Outgoing Hudbay president and CEO David Garofalo says the company has abandoned hopes of extending the life of 777 Mine, leaving him with little faith the Flin Flon industrial complex will operate at current levels without interruption after the mine closes.
Garofalo said Monday that exploratory drilling to prolong 777 has ended and that he thinks the War Baby deposit – long viewed as key to extending the mine – has been “effectively sterilized” by exploration.
“There really is no more targets for us to drill at 777. It is defined geologically,” Garofalo, who resigns as CEO effective Dec. 31 (see story on pg. 2), told The Reminder.
Hudbay chief operating officer Alan Hair, who takes over as CEO on Jan. 1, has also been pessimistic on the potential of a longer lifespan for 777.
During a conference call with reporters in July, Hair agreed 777 exploration results had been discouraging.
“I mean, we’ve obviously been drilling in other areas in 777, not just War Baby,” he said at the time. “I mean, as Brad [Lantz, vice-president, Business Development and Technical Services] indicated, it very much looks as if 777 is now approaching the end of its life in terms of ability to extend the reserves any further.”
Based on current estimates, 777 will run out of viable ore in 2020. That’s around the same time that Hudbay’s Reed Mine is expected to close.
Both mines supply feed to the Flin Flon industrial complex. Zinc concentrate from Snow Lake’s Lalor Mine, which is expected to last another 20-plus years, is also trucked to the complex.
Hudbay currently has no new mines in the works near Flin Flon. As such, Garofalo said it’s improbable the industrial complex will operate without interruption once 777 shuts down.
“Right now, with the current technology, with the absence of capital available for mining in capital markets, it seems unlikely that we’ll find [a new mine] in the short term,” he said.
“777’s defined to be exhausted within the next four to five years, and even if we found something tomorrow, the lead times inherent in developing deposits generally means it wouldn’t be in time to replace 777 and perpetuate the business without interruption. It’s just too difficult to do.”
Asked if the industrial complex would continue operating at some capacity without 777 and Reed, Garofalo initially said, “In the absence of ore, it’s impossible.”
But would zinc from Lalor continue to be transported to the complex? Garofalo said he was not sure what would happen in that regard.
“It really depends on what the mine plan looks like,” he said. “In due course we’ll have to have conversation because clearly the zinc plant is going to be short concentrate with 777 eventually shutting down. So there’s a number of challenges associated with that Flin Flon complex because of a lack of feed, whether it’s ore or concentrates, and it’ll be interesting to see how Rob [Winton, head of Manitoba operations] and Alan [Hair, the incoming CEO] rationalize the business to reflect that reality.”

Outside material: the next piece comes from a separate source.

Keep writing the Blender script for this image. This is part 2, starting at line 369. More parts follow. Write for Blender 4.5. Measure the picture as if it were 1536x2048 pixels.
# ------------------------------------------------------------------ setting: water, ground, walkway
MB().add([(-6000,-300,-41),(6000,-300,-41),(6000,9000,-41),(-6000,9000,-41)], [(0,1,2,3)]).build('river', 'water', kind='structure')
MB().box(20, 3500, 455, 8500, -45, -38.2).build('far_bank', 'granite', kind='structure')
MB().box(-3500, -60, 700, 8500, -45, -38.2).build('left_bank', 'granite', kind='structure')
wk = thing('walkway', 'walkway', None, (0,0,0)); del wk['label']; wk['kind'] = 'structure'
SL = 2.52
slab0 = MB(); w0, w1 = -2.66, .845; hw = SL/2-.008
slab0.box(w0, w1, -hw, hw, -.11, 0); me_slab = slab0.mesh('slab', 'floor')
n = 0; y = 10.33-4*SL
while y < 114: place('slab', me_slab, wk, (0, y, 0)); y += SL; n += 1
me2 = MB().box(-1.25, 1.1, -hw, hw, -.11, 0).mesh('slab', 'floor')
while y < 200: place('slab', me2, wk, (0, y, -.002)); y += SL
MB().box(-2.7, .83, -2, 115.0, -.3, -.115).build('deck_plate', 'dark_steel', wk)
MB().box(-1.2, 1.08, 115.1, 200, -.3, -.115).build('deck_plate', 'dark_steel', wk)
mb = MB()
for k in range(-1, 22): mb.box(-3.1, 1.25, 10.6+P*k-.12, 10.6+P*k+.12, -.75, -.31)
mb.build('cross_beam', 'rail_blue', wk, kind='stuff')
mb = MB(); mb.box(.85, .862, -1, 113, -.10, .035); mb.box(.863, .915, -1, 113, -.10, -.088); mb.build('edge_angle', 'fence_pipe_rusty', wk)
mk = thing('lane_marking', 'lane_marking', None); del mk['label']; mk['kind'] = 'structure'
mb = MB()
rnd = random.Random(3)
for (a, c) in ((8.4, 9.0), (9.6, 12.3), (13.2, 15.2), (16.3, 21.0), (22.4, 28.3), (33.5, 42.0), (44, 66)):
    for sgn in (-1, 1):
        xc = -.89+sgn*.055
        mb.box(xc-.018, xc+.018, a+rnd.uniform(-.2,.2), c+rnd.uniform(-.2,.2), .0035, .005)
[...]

On the plus side, Garofalo said northern Manitoba remains “very prospective geologically” and that Hudbay’s three concentrators in Flin Flon-Snow Lake, and the Flin Flon zinc refinery, represent a “huge competitive advantage.”
In other words, any potential interruption in operations would not necessarily be permanent.
“If we do find deposits in the area, we can reutilize that infrastructure much like we did with the…Stall Lake mill [near Snow Lake],” Garofalo said. “That mill was idle for a number of years and we were able to utilize it for Chisel North [Mine] and then ultimately Lalor. So having that industrial complex there, even if it’s idle for a period of time, gives you almost infinite optionality on anything you find there geologically.”
Garofalo said it’s in everybody’s economic interests to “perpetuate the business,” but he stressed the ore has to be there – and “only God can” decide where the metals exist.
Hudbay will be in northern Manitoba for many years thanks to Lalor, he said, adding that he believes the deposit will last “much longer” than its initial 20-year projected lifespan.
For Flin Flon, the good news in that scenario is that many Lalor employees live in the Flin Flon area. According to one unofficial estimate from 2014, about half of Lalor’s employees were commuting from outside Snow Lake, most of them from Flin Flon.
While Hudbay’s Constancia Mine in Peru and proposed Rosemont Mine in Arizona are each larger than its Flin Flon-Snow Lake operations, Garofalo said the company’s “heart and soul” remains in northern Manitoba.